The biggest winners so far: Farmers who converted soybean fields to corn and were rewarded with big yields and high prices. But high construction costs and corn prices plus difficulties getting ethanol from factories to pumps tempered investors' enthusiasm late in the year.

9. BANK CEO EXITS

The CEOs of Merrill Lynch & Co. and Citigroup Inc. retired suddenly, within days of each other, as declining mortgage holdings shrunk their banks' assets by billions of dollars. Merrill's Stan O'Neal left in late October after the bank reported a third-quarter loss of $2.24 billion, the largest in its 93-year history. Charles Prince left Citi following the bank's announcement that it would take $8 billion to $11 billion in asset writedowns, on top of $6.5 billion it had already taken.

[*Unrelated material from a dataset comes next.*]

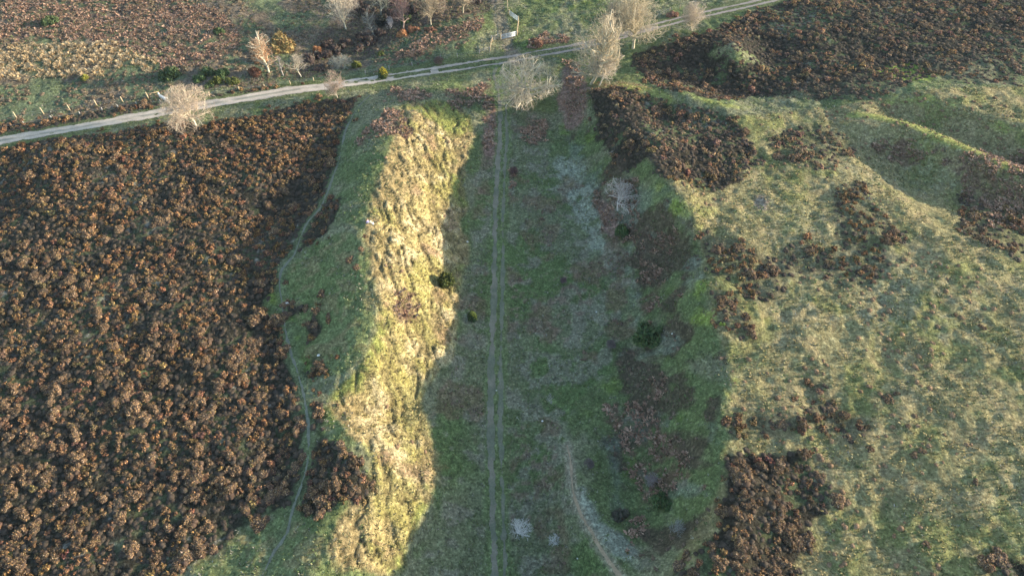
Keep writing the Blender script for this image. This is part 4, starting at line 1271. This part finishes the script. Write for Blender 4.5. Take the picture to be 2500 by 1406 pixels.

Citi named Morgan Stanley alum Vikram Pandit CEO after Merrill snapped up John Thain from his spot as CEO of NYSE Euronext. Both men quickly began appointing people they'd worked with in the past.

10: UAW HEALTH DEAL

The United Auto Workers and General Motors Corp. agreed to a contract that shifts $46.7 billion worth of retiree healthcare costs from the company to the union. Similar deals with Ford Motor Co. and Chrysler LLC followed, meaning that by 2010, the union will be responsible for the health insurance of 540,000 retirees and their spouses, a number equal to the population of Portland, Ore.